La pertinenza antropologica della politica ha la sua radice esattamente qui, e cioè nell’atto continuo di mediare, da parte dell’essere umano, tra il “subíto” e il “voluto” rispetto al suo essere al mondo, ma anche riguardo alla costruzione delle forme di convivenza che diano senso al suo esistere. Sta qui, d’altro canto, la radice stessa della socialità umana e quindi della configurazione del suo rapporto con l’alterità: la naturale socievolezza non coincide con una naturale convivenza, bensì con l’accettazione di questo luogo intermedio, che si è chiamati ad abitare da intermediari, tra ciò che si può solo “subire” e ciò che propriamente “si vuole”. Questo luogo di mezzo, questo “tra” specificatamente umano, dove grammatica antropologica e grammatica politica s’incontrano, diventa allora il pungolo per ripensare il paradigma – fino ad oggi dominante – del potere e considerare come possibile un’idea “altra” di potere: forse nel tempo della fine del potere e dell’affermazione della pura potenza una delle urgenze più forti che avvertiamo.

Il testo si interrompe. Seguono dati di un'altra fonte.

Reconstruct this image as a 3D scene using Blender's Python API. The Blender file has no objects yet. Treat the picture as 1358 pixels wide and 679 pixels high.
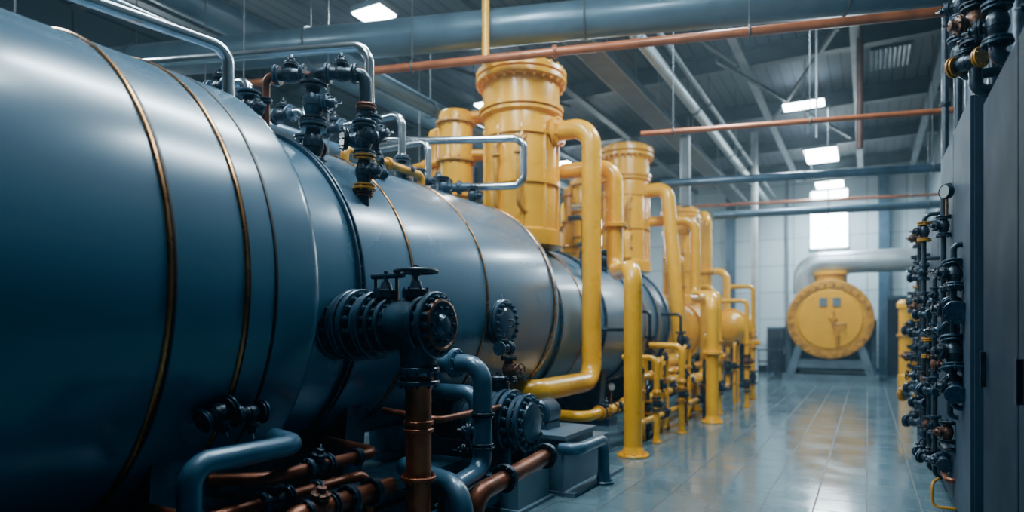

Se il modo in cui pensiamo il potere ci dice del modo in cui pensiamo l’umano e l’umano in società, allora il tentativo di intravedere nel “patire” un appello per il potere inevitabilmente porta con sé un cambiamento sostanziale: non solo nei “modi” del potere, ma persino nelle sue “ragioni”, riaprendo anche la questione del suo fondamento. Ripensare il potere significa, dunque, ripensare ciò che pensiamo di potere e riconsegnare il potere tutt’altro che alla sua esclusiva padronanza di sé.